The full-bodied Fuente Fuente Opus X, introduced to the market in November 1995, is regarded the brand's flagship product.[11] The cigar is a Dominican puro (i.e. 100% grown in that one country) making use of Rosado wrapper grown by Fuente's own farm.[13] The cigar is made in 13 vitolas ranging in size from the 4-5/8 inch by 49 ring gauge "Belicoso XXX" to the massive 9+1⁄4-inch by 47 "Perfecxion A."[13] The cigar achieved great critical success, with the corona size named as Cigar Aficionado magazine's 2005 Cigar of the Year and the Belicoso XXX rated by that publication as the world's number 3 release in 2010.[11]
In 2004 Cuban-American actor and director Andy García contacted Carlos Fuente, Jr. seeking to film scenes for the film The Lost City in the Fuente tobacco fields.[14] The film was scheduled to shoot in July of that year, however—a time after the crop had already been harvested.[14] To provide a setting for the film 15 acres were planted by Fuente in tobacco during what would ordinarily have been the off season.[14] The resulting special crop—harvested, cured, and manufactured for first release in 2009 — was very successfully marketed as the Opus X Lost City Edition. Five vitolas of this special edition were produced in 2010, with very limited productions ranging from 4,000 to 12,000 cigars per size.[14]
Other manufacturing
Arturo Fuente is the manufacturer of the Ashton brand, established in 1985 by Robert Levin of Philadelphia, Pennsylvania.[15]
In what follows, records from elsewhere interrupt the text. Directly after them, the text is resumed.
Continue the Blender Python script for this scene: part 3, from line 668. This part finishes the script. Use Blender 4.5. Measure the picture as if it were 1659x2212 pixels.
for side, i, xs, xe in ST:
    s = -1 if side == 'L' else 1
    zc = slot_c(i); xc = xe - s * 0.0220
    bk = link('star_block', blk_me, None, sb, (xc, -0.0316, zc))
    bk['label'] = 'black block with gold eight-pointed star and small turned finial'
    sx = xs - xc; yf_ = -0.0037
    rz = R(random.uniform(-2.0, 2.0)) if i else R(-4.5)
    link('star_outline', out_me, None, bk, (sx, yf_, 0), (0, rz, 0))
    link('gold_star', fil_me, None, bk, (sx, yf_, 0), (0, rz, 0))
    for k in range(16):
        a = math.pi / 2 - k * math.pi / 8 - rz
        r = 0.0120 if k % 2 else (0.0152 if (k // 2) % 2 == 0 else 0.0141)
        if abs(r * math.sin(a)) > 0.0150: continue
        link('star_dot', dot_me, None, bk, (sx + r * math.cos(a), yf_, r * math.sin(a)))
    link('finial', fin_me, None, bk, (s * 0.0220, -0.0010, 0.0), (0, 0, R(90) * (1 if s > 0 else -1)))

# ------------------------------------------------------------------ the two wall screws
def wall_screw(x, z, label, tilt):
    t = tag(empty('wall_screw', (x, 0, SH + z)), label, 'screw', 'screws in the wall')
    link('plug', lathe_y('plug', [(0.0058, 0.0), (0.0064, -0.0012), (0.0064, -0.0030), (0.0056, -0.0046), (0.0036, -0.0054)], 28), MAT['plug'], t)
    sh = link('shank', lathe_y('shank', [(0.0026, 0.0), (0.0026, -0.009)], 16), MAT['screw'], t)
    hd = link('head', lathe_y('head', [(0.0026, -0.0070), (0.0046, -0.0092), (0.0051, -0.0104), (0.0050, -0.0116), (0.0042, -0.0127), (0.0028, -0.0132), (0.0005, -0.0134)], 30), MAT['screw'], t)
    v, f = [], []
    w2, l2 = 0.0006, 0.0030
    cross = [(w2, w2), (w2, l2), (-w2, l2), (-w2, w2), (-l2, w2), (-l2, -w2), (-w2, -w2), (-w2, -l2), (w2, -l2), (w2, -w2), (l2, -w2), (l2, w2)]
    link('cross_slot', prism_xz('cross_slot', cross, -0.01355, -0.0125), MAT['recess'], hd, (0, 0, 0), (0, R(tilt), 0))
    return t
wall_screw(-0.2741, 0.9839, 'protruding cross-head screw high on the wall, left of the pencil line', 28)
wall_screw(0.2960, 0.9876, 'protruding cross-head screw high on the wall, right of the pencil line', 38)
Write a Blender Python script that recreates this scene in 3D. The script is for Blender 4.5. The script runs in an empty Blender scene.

The company also makes some of the cigars sold by the J.C. Newman Cigar Company of Tampa, Florida.[16] J.C. Newman returns the favor, handling the production of all of Arturo Fuente's machine-made product.[16]
Arturo Fuente partnered with Swiss watchmaker Hublot to release several watches dedicated to their cigars: the Hublot King Power Arturo Fuente in 2012, and the Hublot Classic Fusion ForbiddenX in 2014.[17]